3 Responses to “NBA Tuesday: Warriors a rudderless ship”

  1. [...] Steinmetz says the Warriors need a point guard. Hmmm, why does this idea sound familiar??? (GSW [...]

  2. Sleepy says:

    Im gonna disagree with you Bay area sports guy .

    Crawford can run this team just fine and played unselfishly when he actually thought his job was to run the club.

    12-8 against the Thunder on the road we win by 10 and lead from basically from start to finish without Mags and Jack. No one takes more than 15 shots and no one takes fewer than 6 . We start the game actually running curls plays for Morrow and Buke and run screen and roll drive and drive and kick all game long .

    If we actually ran plays I believe Crawford,Monta and Marco could run this team but no PG can run this team with the 2 headed monster that Nelson has created in Jack and Mags.They want the offense to run through them when with our current roster makeup we really should be playing a share the ball type of system with no one person dominating it.

    Thats why I believe that no pg is necessary unless Nelson changes the way he deals with the two headed monster.

  3. BASG says:

    Thanks for the comment, Sleepy.

    From what you said it sounds like the main problem with this team is Don Nelson. Nelson’s never been a coach like Mike Dunleavy that feels the need to call plays every time down, as he would rather let the most assertive/aggressive players on the team control the tempo and what happens with the ball. That’s why Baron was so successful under Nellie and why Jackson (and to a lesser extent, Maggette) control the offense now.

    A strong Nellie team needs an assertive PG (like Baron, Steve Nash or Tim Hardaway), and Crawford isn’t that guy. I don’t mind his game, but he’s not the type of point guard who’s going to lead the Warriors to victory on the road against decent teams.

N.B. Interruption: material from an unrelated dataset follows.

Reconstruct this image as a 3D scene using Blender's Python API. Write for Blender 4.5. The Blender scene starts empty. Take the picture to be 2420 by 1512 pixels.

    So really, the Warriors need to either find a real point guard (not a combo guard like Crawford, Belinelli or even Monta) to lead the team or they need to find a new coach. Most teams would just fire the coach in situations like this, but Robert Rowell instead extended Nellie and Jackson, meaning this scattered, selfish style of ball is what we’re going to see around here for a while.